Task prompt >> List every line in this data where the string "part" occurs.

======

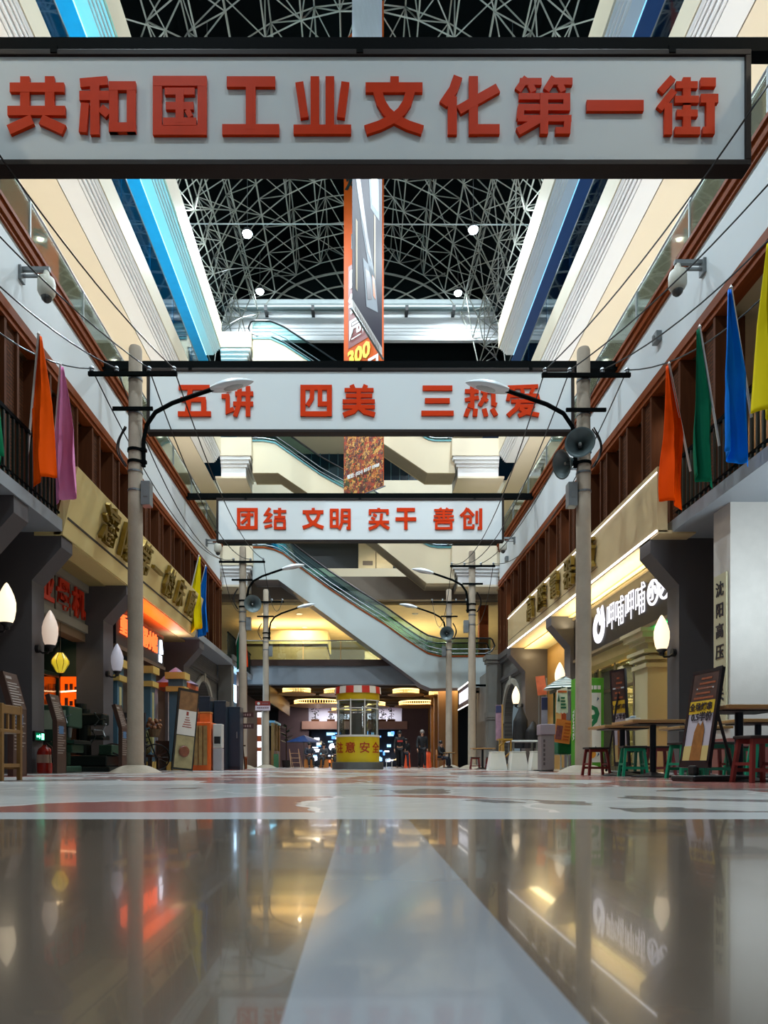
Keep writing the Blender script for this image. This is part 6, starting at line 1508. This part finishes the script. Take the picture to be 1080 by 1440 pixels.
person(-1.85, 35.2, 1.62, -.3, 'person in dark grey sitting between two others in the far hall', pg, pb, 'sit')
person(-1.25, 35.2, 1.66, .2, 'person in black sitting beside the kiosk', pb, pb, 'sit')

# ================================================================ second and third floor shops at the far end
t = thing('shop_unit', 'beige boxed shop unit with a lit cove behind the bridge', 'shop', (-4.6, 42, 5.1))
MB().box(-7.0, -2.0, 41.0, 45, 5.1, 7.3).build('body', mat('unit_beige', (160, 140, 100), .55, var=.15, scale=1.2), t); MB().box(-7.0, -1.9, 40.9, 45, 7.4, 8.2).build('cove', mat('unit_cove', (232, 210, 150), .6), t); MB().box(-7.05, -1.95, 40.95, 45, 7.3, 7.4).build('trim', darkwood, t)
lamp('AREA', 'cove_lamp', (-4.4, 42.5, 8.3), (1, .82, .5), 130, (PI, 0, 0), 4.5, 2)
lamp('AREA', 'cove_lamp', (2.0, 44, 5.3), (1, .82, .5), 400, (PI, 0, 0), 7, 2)
for k, x in enumerate((-5.5, -3.5, -1.2, 1.0, 3.2, 5.2)):
    for Y in (39.5, 43.5):
        t = thing('downlight', 'round recessed downlight in the cream ceiling behind the bridge', 'lamp', (x, Y, 8.9), group='downlights behind the bridge')
        MB().lathe([(.14,-.03),(.18,-.03),(.18,.0),(.14,.0)], (x, Y, 8.9), 12).build('ring', lamp_white, t); MB().cyl((x, Y, 8.885), (x, Y, 8.9), .13, n=12).build('diffuser', emat('downlight_glow2', (255, 240, 214), 18), t)
    if k % 2: lamp('SPOT', 'downlight', (x, 39.7, 8.86), (1, .8, .5), 800, size=.06, spot=2.8)
t = thing('bridge_railing', 'glass railing on the bridge in front of the cream shops', 'railing', (0, 36.45, 5.75))
for k in range(4): MB().box(-7.0+k*2.0, -5.05+k*2.0, 36.44, 36.46, 5.75, 6.75).build('glass_pane', glass, t)
MB().cyl((-7.1, 36.45, 6.78), (1.0, 36.45, 6.78), .03).build('handrail', steel, t)
struct('pillar_far_second', MB().box(6.55, 7.05, 37.4, 37.9, 5.1, 8.9), trimwood)
t = thing('white_cabinet', 'white double door cabinet seen under the escalator on the bridge level', 'cabinet', (1.4, 42, 5.1))
MB().box(.3, 2.6, 42, 42.6, 5.1, 7.1).build('body', mat('cabinet_white', (210, 196, 160), .5), t); MB().box(1.44, 1.46, 41.98, 42, 5.1, 7.1).build('gap', darkwood, t)
t = thing('white_doors', 'white utility doors on the third floor above the far parapet', 'door', (1.0, 47.5, 12.0))
MB().box(-.1, 1.1, 47.4, 47.6, 12.0, 15.6).build('door', mat('cabinet_white', (210, 196, 160), .5), t); MB().box(1.15, 2.3, 47.4, 47.6, 12.0, 15.6).build('door', mat('cabinet_white', (210, 196, 160), .5), t)
MB().box(.2, .9, 47.38, 47.4, 14.0, 14.3).build('plate', mat('plate_grey', (110, 100, 90), .5), t)
lamp('SPOT', 'utility_light', (1.5, 45.5, 15.8), (1, .85, .6), 200, size=.2, spot=2.4)
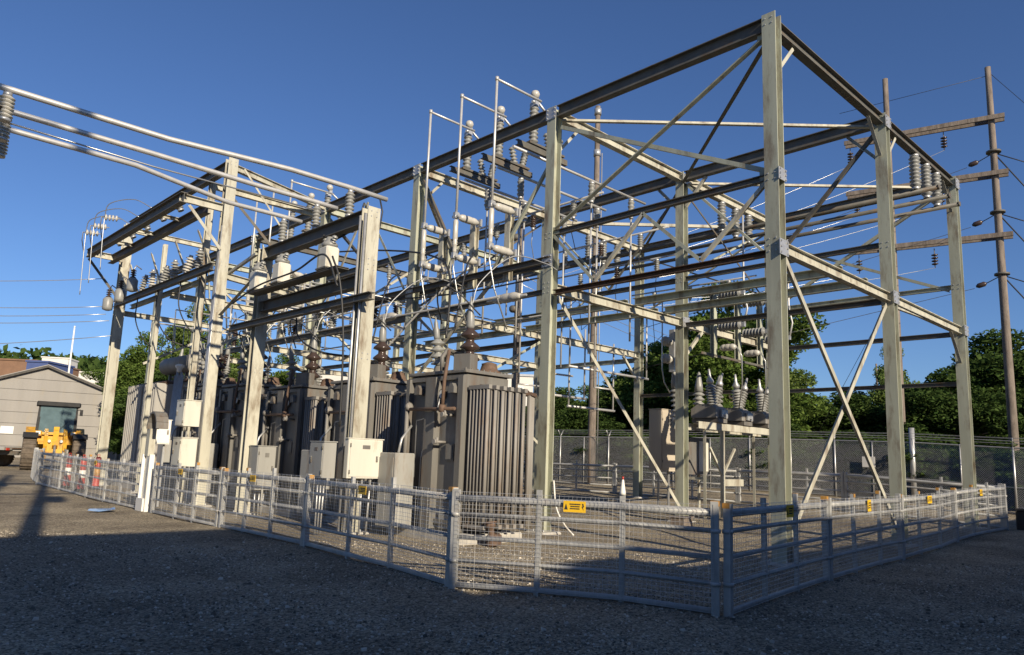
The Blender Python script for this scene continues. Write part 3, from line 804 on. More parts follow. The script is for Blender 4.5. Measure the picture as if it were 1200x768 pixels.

======

The completed task >>
Keep writing the Blender script for this image. This is part 6, starting at line 1508. This part finishes the script. Take the picture to be 1080 by 1440 pixels.
The Blender Python script for this scene continues. Write part 3, from line 804 on. More parts follow. The script is for Blender 4.5. Measure the picture as if it were 1200x768 pixels.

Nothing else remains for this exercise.